The Woodward News

November 26, 2013

Community Thanksgiving dinner set Thursday

Rowynn Ricks
Woodward News

Woodward, Okla. — Planning a large holiday meal can be hectic. Just imagine trying to cook a traditional Thanksgiving meal for over 400 people.

But after 16 years, Woodward's First United Methodist Church has it down to an art.

And this Thursday from 11 a.m. to 1 p.m., the church will once again be offering its Community Thanksgiving Dinner at no charge to the public.

“It's completely free; we don't ask for any donations. We just do it as a service to the community,” said event co-chair Scott Grunewald.

Preparations for the dinner began weeks ago with sign-up sheets passed around for church members to volunteer to help cook, set-up, serve or even deliver meals, Grunewald said.

Now that it's the week of Thanksgiving, he said things really get busy, starting with the roasting of 20 to 22 turkeys.

“We have a sort of 'adopt-a-turkey' program, where people sign up to take a turkey home, cook it, de-bone it and then bring it back to the church ready to serve for Thursday's meal,” he said.

While the turkeys are cooked on Monday and Tuesday, other volunteers spend Wednesday busily prepping for the various traditional side dishes that will accompany the turkey.

Grunewald said this includes peeling 120 pounds of spuds that will become mashed potatoes, along with making 16 pans of sweet potato casserole.

The meal will then be completed with dressing, green beans, dinner rolls, and a variety of homemade salads and deserts prepared by even more church volunteers, he said.

It's a lot of work, but now in his sixth year as the event's co-chair, Grunewald said one of his favorite parts of the community meal is just “being in the kitchen and working with the people; it's a beehive of activity, but it's nice to see it all come together.”

But even once all the food is cooked, the work is only have done. Because then it comes time to serve the hundreds of community members who make their way to the church for the free holiday meal.

While 2 lines of servers dish up the traditional favorites, Grunewald said another group of volunteers deliver meals to shut-ins around the community and others who aren't able to make it out for the meal.

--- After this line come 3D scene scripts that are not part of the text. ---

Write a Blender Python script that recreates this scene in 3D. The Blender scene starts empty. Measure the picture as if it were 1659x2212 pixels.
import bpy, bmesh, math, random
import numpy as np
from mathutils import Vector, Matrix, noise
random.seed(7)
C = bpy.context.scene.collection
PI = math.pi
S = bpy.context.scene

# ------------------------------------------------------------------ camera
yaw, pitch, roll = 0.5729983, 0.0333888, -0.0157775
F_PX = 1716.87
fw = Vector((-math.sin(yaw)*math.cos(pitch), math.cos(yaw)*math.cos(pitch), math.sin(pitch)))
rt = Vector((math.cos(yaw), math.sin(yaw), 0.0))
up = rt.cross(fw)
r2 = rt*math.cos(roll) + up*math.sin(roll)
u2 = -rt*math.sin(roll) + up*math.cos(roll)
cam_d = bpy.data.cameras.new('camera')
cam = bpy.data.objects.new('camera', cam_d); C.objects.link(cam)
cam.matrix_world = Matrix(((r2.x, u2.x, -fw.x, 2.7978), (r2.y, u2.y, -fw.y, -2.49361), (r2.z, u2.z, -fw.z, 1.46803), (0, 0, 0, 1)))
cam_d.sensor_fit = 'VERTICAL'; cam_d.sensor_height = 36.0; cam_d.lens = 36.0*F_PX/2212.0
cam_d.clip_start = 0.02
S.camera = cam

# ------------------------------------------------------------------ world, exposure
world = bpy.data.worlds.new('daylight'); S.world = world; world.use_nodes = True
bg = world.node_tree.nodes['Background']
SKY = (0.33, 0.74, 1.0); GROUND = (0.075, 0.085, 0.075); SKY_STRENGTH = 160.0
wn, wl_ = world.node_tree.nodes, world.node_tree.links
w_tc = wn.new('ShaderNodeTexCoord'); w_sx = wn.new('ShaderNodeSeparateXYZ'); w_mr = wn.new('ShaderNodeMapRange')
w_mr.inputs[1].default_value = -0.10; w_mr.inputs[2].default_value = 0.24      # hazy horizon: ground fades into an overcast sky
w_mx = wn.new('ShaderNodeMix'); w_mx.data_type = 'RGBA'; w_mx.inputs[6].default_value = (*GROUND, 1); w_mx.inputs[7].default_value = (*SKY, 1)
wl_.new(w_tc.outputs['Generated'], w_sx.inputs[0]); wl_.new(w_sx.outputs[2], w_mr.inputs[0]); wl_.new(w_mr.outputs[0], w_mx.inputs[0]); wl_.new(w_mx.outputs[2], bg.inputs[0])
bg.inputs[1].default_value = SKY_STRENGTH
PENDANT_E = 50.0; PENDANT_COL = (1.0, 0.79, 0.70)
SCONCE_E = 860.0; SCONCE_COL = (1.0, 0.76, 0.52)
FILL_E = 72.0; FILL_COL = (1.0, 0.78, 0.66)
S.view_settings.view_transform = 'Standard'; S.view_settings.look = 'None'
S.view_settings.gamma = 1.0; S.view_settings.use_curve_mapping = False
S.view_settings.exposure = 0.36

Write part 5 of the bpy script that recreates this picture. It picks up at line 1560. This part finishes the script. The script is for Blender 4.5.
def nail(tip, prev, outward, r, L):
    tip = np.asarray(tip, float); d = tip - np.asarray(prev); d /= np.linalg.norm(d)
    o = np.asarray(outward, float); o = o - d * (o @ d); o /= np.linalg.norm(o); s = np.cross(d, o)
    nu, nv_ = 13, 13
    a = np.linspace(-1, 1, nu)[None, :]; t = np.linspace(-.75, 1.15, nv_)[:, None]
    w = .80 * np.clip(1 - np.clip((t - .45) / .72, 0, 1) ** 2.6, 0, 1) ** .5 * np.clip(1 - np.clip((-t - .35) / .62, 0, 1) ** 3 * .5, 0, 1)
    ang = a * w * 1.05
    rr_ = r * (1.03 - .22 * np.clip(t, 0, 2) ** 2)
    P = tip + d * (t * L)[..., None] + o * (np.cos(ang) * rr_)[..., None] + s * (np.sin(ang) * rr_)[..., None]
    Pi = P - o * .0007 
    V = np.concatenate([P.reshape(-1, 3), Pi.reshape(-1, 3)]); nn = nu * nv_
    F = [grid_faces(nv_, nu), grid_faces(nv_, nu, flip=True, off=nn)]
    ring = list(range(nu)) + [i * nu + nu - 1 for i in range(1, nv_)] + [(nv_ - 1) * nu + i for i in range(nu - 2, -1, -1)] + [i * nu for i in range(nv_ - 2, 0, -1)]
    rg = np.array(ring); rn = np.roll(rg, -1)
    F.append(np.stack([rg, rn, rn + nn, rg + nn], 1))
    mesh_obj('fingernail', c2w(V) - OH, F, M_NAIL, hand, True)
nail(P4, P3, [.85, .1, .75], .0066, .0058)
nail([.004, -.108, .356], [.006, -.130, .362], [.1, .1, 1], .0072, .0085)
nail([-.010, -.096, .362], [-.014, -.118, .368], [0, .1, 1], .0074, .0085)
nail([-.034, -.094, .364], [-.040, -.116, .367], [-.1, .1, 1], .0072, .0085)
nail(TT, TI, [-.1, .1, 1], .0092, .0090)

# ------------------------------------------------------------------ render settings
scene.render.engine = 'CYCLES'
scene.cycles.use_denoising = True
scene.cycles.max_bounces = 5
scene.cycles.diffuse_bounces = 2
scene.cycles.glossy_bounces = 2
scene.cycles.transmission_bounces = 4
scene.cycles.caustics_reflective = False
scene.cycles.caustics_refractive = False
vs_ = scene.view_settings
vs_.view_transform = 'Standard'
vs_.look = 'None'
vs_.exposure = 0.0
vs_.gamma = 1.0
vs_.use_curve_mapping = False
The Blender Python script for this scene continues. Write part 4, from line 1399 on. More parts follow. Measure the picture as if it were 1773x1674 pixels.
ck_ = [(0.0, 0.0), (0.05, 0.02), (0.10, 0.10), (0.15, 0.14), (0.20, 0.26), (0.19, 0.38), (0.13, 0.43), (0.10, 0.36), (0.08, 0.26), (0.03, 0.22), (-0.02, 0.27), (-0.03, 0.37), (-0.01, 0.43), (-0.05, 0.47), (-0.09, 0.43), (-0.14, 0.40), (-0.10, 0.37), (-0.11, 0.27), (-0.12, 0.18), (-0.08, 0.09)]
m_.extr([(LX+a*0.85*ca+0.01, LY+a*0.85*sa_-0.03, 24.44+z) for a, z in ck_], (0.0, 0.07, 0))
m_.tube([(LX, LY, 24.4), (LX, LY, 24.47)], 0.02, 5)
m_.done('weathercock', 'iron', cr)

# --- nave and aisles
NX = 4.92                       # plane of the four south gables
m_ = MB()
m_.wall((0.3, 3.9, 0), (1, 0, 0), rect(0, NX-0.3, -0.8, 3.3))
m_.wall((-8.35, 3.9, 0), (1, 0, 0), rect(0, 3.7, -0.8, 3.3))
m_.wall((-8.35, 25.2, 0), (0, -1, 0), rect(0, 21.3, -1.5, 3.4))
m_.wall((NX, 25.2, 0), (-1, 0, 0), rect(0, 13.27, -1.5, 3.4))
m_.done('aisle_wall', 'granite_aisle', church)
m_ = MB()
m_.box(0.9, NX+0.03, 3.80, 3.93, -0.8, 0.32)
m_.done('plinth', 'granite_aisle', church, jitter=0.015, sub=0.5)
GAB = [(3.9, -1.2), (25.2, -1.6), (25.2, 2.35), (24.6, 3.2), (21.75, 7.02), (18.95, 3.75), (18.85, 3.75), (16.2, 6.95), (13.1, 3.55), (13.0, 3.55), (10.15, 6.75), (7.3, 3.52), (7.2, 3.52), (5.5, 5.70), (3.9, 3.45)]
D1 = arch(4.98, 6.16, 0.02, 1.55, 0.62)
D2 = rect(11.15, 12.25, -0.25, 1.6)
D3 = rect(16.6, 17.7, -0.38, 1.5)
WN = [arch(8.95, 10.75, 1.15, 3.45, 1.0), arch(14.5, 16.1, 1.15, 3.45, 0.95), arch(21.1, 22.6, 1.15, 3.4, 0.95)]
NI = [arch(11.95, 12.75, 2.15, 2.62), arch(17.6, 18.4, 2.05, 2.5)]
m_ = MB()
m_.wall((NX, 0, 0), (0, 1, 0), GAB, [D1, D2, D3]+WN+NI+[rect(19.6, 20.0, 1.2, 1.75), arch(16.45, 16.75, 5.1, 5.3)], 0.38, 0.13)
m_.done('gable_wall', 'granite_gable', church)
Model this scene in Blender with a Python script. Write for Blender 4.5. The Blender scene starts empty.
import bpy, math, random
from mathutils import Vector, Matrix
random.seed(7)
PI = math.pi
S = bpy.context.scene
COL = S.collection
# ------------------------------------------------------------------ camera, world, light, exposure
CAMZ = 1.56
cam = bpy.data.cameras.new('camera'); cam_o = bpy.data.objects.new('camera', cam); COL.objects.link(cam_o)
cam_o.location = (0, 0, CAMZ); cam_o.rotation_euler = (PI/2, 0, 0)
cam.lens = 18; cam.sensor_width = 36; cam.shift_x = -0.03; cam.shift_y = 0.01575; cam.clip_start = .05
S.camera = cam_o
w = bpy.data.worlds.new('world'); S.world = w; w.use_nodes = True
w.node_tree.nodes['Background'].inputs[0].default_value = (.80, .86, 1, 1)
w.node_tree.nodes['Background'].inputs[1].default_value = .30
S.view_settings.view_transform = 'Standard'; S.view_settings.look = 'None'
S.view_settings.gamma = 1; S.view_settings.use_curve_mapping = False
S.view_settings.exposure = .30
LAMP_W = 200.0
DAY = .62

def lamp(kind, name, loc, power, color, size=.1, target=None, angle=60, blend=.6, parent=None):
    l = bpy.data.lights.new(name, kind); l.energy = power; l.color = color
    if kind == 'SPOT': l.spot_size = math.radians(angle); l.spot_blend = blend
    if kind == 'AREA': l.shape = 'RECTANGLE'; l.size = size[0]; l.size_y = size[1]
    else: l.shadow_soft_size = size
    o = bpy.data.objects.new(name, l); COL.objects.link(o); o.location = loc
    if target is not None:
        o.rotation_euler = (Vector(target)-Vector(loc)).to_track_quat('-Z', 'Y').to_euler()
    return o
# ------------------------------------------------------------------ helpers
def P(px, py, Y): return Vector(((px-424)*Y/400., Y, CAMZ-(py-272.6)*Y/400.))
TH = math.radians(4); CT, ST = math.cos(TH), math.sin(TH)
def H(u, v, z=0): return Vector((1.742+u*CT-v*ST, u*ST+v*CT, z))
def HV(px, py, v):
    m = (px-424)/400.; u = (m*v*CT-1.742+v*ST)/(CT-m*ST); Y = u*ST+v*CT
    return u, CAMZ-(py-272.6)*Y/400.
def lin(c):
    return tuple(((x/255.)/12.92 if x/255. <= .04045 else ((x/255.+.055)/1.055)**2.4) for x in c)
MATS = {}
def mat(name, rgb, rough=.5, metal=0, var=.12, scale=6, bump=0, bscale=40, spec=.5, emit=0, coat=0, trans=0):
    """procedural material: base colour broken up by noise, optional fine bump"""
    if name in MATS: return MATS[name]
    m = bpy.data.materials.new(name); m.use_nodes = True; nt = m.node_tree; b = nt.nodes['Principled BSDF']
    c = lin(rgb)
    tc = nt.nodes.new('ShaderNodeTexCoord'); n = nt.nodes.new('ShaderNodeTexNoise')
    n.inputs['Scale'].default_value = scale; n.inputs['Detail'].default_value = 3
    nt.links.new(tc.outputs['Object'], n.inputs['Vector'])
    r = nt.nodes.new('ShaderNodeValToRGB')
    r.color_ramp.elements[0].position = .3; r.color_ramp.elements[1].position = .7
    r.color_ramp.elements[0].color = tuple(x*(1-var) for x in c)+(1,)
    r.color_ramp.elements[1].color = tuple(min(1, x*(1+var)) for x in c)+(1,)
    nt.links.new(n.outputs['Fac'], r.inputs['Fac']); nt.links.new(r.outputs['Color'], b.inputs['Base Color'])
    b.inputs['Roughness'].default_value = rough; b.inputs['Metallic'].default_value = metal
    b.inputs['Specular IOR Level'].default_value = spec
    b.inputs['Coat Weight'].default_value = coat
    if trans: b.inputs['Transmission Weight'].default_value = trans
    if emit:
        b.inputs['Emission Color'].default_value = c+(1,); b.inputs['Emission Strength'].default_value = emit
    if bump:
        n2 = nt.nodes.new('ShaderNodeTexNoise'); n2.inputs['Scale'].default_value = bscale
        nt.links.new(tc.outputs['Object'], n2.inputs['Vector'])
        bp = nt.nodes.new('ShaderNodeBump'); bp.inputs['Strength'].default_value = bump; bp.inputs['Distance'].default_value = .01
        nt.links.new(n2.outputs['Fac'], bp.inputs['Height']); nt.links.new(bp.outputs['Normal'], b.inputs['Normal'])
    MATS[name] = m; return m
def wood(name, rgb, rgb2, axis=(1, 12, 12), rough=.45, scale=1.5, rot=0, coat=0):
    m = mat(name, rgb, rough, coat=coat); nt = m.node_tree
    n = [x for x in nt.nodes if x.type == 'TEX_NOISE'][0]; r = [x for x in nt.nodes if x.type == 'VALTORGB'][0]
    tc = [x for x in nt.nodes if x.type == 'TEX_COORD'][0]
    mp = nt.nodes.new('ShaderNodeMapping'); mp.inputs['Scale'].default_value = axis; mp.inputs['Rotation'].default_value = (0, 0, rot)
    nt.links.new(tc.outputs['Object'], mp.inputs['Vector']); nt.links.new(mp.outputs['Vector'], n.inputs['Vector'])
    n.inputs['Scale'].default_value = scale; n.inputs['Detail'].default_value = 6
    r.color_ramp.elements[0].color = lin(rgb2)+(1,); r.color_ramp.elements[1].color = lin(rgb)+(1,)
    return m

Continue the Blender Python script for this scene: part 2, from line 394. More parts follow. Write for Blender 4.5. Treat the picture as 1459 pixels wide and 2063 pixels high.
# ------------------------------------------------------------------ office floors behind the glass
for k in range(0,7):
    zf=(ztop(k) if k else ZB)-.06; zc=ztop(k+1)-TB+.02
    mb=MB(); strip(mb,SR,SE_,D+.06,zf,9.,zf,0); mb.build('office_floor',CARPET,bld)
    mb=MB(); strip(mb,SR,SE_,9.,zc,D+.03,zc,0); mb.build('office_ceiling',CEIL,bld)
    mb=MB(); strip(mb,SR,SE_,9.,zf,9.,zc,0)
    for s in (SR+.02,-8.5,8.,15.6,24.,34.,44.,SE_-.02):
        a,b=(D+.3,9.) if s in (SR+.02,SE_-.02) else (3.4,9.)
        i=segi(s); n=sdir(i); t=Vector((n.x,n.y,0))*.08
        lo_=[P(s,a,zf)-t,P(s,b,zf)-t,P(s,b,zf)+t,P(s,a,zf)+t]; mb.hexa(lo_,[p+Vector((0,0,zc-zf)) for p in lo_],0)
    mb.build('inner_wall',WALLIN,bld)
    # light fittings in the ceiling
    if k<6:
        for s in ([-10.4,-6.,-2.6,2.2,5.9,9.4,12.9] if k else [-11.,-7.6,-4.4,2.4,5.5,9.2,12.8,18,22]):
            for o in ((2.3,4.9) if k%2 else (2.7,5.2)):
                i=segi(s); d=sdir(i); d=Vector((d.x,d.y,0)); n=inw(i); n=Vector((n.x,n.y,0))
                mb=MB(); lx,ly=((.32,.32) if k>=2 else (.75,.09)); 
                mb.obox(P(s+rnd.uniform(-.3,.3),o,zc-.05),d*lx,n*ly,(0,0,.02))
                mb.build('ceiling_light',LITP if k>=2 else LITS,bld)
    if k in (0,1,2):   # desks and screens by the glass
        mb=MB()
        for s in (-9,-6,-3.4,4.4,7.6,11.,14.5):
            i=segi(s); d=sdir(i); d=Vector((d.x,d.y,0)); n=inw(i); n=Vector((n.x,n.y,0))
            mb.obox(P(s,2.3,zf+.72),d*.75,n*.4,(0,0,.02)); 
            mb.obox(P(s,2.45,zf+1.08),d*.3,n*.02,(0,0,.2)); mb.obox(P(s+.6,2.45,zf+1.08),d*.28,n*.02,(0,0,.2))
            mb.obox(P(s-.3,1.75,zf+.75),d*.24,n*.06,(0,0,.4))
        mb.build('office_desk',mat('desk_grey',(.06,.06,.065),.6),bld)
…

Those who would like to request a carryout meal need to contact the church office at 256-5515 by Wednesday, he said.

“We also take meals to EMS, to the fire department, to the sheriff's office and to the police department as a way for those who are working that day to still enjoy a nice Thanksgiving dinner,” he said.

Because after all, that is the whole goal of the event, Grunewald said, to help ensure that everyone in the community has a chance to enjoy a traditional, home-cooked Thanksgiving meal.

He said the community dinner got started because members of the First United Methodist Church “realized that maybe there's a need for people who may not have a place to go on Thanksgiving, so we decided to open our doors.”

And for those who are able to come to the church to enjoy the meal, he said it is about more than just food.

Because for many people, including Grunewald himself, “the holidays are about families getting together.” But for those not able to join their families, the holidays can often be a lonely time. The Community Thanksgiving Dinner gives those people a chance to not be alone, at least for one holiday meal.

“If someone comes by themselves, it gives them a chance to sit down with others and fellowship,” Grunewald said, noting “to see them come in, sit and share their stories with each other, it's really heartwarming.”